▸ PROBLEM DESCRIPTION
Return, exactly as written, every line from the first line of the data below through the line that contains "HP, HXL, HXR, HZB, HZT, mkrail = house()".

▸ DATASET RECORDS

* * * * * * *

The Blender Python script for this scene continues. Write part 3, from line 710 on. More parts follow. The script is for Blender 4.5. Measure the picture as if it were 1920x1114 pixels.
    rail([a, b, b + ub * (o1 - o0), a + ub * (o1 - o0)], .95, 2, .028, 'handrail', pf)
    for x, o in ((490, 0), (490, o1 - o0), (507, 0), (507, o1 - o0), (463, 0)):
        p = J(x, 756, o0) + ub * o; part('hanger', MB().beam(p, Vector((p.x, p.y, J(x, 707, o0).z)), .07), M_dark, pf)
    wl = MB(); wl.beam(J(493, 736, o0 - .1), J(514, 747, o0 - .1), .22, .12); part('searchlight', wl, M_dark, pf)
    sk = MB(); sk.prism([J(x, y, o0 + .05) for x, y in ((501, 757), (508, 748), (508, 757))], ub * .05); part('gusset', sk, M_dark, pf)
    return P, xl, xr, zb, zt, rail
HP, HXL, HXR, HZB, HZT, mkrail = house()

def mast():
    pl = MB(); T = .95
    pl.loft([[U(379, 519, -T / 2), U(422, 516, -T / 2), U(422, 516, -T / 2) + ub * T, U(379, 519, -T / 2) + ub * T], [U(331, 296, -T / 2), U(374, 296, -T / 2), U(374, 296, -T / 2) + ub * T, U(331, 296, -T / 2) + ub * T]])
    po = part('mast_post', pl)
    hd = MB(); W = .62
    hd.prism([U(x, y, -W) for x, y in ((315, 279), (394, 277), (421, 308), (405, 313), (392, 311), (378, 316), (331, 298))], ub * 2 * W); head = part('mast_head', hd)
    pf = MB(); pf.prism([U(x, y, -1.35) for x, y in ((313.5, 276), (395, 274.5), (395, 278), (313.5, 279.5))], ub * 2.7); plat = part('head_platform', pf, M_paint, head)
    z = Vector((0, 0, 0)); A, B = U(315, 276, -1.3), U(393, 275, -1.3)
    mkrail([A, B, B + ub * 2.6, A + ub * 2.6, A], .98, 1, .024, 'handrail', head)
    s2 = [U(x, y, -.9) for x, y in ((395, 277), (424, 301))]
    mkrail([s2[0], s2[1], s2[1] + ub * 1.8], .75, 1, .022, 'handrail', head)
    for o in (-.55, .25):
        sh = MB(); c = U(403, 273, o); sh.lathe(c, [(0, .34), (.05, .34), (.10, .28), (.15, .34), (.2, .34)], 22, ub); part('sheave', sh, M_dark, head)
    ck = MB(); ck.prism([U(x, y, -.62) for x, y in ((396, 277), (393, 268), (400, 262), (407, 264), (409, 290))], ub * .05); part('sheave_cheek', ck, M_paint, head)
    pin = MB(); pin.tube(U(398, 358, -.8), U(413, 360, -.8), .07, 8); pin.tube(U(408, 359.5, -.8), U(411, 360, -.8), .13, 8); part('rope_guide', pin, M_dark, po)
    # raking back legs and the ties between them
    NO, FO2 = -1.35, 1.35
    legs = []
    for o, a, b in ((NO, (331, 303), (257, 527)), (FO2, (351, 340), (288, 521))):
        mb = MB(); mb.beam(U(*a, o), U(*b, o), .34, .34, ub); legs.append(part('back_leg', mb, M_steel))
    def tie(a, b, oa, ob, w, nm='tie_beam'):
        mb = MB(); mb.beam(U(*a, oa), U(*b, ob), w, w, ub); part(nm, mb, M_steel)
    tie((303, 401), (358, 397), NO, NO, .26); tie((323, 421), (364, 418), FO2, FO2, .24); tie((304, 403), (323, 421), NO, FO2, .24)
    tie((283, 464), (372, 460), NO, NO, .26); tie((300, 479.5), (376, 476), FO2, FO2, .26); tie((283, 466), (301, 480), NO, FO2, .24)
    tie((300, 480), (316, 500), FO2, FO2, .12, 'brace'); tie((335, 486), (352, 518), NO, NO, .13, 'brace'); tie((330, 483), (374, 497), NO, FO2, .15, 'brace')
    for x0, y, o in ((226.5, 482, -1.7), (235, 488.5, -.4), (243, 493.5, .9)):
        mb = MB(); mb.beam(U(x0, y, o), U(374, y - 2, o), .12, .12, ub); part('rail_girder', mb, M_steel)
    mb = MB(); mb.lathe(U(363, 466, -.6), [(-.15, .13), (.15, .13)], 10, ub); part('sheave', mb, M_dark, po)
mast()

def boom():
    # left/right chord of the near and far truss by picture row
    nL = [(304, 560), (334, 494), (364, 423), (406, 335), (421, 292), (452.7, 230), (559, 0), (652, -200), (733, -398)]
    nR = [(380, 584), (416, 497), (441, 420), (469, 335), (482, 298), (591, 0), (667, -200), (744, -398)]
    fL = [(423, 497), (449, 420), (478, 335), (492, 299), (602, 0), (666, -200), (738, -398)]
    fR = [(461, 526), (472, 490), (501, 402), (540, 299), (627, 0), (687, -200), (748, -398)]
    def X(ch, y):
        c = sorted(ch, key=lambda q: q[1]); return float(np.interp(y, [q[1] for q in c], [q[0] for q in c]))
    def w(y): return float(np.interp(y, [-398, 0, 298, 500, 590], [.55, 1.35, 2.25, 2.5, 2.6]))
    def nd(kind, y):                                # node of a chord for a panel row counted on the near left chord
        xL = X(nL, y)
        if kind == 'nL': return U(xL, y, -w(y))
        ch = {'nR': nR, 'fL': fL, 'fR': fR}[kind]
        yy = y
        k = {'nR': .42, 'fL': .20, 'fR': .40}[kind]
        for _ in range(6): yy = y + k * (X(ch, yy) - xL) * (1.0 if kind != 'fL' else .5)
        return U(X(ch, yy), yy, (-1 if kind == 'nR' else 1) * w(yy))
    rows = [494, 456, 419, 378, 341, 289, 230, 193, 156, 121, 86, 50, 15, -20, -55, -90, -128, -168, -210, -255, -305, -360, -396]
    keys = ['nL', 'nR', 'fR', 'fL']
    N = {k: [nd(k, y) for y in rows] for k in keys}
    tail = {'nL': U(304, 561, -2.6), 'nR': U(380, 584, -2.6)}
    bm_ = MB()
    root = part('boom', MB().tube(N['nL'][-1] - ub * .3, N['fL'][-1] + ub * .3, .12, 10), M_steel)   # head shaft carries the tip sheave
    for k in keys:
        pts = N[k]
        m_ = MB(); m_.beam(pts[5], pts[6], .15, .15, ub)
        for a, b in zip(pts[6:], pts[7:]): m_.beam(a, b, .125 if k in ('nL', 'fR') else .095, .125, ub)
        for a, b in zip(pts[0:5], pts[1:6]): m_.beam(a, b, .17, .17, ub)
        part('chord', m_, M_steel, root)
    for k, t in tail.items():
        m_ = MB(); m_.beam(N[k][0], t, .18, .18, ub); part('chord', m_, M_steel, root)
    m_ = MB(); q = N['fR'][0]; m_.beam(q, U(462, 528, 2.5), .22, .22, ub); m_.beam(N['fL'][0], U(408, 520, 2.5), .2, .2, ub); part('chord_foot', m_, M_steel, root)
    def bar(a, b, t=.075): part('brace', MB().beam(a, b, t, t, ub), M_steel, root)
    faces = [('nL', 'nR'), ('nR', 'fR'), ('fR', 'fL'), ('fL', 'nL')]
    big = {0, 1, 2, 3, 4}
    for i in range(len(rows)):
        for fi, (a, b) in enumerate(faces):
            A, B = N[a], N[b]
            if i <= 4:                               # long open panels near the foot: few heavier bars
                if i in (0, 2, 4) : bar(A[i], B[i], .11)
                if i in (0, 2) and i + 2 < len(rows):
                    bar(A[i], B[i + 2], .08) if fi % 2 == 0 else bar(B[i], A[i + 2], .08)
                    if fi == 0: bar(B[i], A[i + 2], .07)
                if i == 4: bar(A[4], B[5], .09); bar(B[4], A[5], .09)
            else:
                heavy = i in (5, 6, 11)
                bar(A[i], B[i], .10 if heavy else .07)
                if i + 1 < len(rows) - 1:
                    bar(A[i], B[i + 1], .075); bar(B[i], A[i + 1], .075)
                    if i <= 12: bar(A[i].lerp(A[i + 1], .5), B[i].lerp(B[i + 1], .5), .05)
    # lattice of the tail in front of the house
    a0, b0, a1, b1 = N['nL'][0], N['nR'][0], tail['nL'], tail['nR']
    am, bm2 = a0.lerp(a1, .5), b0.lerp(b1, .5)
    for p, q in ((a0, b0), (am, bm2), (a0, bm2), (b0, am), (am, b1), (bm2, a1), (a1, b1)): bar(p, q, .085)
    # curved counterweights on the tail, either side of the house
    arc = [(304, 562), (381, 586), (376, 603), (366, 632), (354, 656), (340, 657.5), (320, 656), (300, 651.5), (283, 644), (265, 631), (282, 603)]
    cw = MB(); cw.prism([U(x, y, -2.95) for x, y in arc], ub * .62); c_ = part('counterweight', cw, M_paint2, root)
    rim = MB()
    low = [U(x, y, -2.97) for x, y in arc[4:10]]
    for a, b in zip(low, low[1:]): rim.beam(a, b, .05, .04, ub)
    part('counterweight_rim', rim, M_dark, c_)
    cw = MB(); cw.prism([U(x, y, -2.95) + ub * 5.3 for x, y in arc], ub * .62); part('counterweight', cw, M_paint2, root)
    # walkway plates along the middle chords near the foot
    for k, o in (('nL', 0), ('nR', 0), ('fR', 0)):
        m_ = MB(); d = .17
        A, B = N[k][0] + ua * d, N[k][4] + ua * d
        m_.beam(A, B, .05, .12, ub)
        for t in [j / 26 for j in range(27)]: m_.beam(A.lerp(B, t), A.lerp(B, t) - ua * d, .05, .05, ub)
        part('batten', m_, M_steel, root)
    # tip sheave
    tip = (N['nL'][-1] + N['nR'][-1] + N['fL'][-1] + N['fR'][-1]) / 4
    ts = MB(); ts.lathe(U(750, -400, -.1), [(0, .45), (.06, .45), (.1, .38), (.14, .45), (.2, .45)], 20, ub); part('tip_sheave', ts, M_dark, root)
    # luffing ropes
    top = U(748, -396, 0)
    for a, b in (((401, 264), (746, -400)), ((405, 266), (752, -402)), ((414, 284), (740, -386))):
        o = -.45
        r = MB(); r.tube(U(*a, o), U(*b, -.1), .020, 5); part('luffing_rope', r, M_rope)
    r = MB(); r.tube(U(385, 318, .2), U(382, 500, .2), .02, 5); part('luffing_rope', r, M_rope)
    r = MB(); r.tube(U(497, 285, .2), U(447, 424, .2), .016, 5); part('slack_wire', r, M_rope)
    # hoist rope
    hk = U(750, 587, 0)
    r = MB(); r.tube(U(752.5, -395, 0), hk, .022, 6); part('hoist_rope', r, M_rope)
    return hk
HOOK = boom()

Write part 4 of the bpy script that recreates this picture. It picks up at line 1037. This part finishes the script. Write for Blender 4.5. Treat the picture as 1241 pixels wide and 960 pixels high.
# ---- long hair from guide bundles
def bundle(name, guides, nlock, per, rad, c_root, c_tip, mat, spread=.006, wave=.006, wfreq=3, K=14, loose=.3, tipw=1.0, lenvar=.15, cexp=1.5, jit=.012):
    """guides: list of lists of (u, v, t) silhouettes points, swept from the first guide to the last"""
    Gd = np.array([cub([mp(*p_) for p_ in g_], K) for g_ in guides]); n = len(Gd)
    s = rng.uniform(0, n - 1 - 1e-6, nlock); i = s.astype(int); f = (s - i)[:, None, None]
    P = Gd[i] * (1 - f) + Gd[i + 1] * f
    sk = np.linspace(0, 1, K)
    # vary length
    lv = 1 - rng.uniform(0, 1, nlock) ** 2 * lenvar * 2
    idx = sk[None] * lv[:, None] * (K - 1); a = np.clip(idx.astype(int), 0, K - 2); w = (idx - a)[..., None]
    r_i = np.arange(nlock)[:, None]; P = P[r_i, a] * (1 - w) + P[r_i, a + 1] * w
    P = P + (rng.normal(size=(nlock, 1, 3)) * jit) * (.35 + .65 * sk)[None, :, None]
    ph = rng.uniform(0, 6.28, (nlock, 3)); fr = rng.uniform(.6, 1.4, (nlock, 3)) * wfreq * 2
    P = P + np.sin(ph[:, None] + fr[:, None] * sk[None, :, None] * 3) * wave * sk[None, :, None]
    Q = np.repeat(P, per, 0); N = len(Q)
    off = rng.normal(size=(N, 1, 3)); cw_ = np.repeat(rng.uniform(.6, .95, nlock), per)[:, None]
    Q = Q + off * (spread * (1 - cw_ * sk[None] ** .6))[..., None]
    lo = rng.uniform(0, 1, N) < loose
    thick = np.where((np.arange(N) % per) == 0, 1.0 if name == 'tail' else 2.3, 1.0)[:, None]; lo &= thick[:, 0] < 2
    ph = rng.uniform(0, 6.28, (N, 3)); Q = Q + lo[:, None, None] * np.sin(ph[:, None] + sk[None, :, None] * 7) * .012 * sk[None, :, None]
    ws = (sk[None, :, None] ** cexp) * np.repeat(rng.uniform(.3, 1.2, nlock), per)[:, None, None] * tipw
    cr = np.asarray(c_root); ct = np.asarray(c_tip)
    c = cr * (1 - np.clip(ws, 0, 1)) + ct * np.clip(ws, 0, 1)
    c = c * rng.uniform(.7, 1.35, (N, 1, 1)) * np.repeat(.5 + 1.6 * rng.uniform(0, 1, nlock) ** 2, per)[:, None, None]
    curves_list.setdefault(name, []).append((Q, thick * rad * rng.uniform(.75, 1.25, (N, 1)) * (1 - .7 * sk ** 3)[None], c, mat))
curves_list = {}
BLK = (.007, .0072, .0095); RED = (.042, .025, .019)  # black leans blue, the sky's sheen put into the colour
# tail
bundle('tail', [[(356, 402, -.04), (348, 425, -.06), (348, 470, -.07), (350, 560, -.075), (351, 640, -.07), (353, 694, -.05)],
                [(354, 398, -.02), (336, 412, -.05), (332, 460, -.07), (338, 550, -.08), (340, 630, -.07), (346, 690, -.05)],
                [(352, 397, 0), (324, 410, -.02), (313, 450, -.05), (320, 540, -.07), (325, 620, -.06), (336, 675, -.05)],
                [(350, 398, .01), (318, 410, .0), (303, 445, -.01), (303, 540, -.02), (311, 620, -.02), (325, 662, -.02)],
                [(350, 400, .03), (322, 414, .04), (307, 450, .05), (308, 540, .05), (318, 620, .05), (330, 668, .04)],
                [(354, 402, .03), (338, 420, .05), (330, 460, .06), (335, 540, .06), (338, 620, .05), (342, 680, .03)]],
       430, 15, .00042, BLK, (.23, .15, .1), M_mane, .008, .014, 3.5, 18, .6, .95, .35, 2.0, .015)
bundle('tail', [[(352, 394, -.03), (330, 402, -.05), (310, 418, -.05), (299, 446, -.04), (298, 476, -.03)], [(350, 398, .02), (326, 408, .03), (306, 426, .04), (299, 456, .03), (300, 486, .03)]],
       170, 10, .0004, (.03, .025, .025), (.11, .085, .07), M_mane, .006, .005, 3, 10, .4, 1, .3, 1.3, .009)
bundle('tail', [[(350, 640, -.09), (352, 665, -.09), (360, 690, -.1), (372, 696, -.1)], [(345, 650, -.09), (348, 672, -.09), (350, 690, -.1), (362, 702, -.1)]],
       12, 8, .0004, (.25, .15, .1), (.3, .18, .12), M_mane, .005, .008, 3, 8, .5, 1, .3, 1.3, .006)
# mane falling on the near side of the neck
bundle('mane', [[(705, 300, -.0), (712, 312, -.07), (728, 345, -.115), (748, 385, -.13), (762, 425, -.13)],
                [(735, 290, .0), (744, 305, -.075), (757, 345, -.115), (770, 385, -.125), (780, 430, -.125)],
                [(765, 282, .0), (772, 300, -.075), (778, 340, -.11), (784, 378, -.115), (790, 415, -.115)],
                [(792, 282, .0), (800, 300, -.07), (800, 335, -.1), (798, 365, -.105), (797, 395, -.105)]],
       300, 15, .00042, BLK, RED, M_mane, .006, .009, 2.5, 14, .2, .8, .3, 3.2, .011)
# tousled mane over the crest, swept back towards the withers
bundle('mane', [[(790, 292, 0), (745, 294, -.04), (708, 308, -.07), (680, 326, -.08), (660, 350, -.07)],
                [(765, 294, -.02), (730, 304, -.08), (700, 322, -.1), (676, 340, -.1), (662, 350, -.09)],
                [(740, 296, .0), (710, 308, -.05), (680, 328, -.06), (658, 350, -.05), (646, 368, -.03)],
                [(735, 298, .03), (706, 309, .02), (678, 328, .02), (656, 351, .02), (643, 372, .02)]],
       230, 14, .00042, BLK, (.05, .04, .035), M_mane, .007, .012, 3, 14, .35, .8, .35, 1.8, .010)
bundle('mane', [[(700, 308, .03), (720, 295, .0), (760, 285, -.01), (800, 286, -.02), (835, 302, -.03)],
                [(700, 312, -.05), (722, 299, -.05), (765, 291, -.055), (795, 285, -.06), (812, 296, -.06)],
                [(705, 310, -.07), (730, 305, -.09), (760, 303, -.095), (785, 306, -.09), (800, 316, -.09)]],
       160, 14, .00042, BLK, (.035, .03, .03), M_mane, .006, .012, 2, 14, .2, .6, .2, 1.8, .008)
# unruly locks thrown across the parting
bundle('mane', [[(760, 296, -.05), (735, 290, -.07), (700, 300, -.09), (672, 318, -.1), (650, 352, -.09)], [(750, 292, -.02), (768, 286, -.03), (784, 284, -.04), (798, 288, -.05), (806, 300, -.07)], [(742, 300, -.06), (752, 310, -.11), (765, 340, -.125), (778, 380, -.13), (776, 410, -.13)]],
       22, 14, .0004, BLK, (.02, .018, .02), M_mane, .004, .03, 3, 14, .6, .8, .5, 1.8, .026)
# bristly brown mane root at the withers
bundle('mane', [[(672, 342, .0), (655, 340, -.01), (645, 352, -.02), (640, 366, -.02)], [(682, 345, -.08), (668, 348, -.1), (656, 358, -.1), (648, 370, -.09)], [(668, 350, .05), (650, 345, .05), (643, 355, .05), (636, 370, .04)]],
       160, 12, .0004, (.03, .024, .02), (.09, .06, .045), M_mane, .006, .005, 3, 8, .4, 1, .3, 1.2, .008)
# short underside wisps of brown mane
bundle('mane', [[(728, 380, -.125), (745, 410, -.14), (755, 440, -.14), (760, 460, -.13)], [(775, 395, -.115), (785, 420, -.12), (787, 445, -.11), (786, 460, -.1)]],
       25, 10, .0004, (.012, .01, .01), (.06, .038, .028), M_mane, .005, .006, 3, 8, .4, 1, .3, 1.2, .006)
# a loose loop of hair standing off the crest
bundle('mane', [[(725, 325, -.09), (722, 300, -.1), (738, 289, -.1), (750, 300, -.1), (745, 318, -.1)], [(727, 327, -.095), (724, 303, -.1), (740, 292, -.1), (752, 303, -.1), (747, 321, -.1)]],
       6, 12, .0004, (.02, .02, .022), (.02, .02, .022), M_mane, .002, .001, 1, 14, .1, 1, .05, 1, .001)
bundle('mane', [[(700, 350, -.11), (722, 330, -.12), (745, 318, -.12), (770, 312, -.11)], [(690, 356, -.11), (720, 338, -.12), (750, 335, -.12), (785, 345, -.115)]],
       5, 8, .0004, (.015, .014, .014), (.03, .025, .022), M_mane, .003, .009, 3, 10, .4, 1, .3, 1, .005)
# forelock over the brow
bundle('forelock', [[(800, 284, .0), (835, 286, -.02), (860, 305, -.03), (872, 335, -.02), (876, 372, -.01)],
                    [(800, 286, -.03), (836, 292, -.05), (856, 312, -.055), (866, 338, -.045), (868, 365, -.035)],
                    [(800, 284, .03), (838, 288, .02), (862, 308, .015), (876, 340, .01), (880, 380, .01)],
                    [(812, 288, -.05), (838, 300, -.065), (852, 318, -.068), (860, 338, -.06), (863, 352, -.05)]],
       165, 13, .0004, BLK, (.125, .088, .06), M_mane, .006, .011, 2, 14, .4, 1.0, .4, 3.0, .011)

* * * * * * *

▸ EXPECTED ANSWER
The Blender Python script for this scene continues. Write part 3, from line 710 on. More parts follow. The script is for Blender 4.5. Measure the picture as if it were 1920x1114 pixels.
    rail([a, b, b + ub * (o1 - o0), a + ub * (o1 - o0)], .95, 2, .028, 'handrail', pf)
    for x, o in ((490, 0), (490, o1 - o0), (507, 0), (507, o1 - o0), (463, 0)):
        p = J(x, 756, o0) + ub * o; part('hanger', MB().beam(p, Vector((p.x, p.y, J(x, 707, o0).z)), .07), M_dark, pf)
    wl = MB(); wl.beam(J(493, 736, o0 - .1), J(514, 747, o0 - .1), .22, .12); part('searchlight', wl, M_dark, pf)
    sk = MB(); sk.prism([J(x, y, o0 + .05) for x, y in ((501, 757), (508, 748), (508, 757))], ub * .05); part('gusset', sk, M_dark, pf)
    return P, xl, xr, zb, zt, rail
HP, HXL, HXR, HZB, HZT, mkrail = house()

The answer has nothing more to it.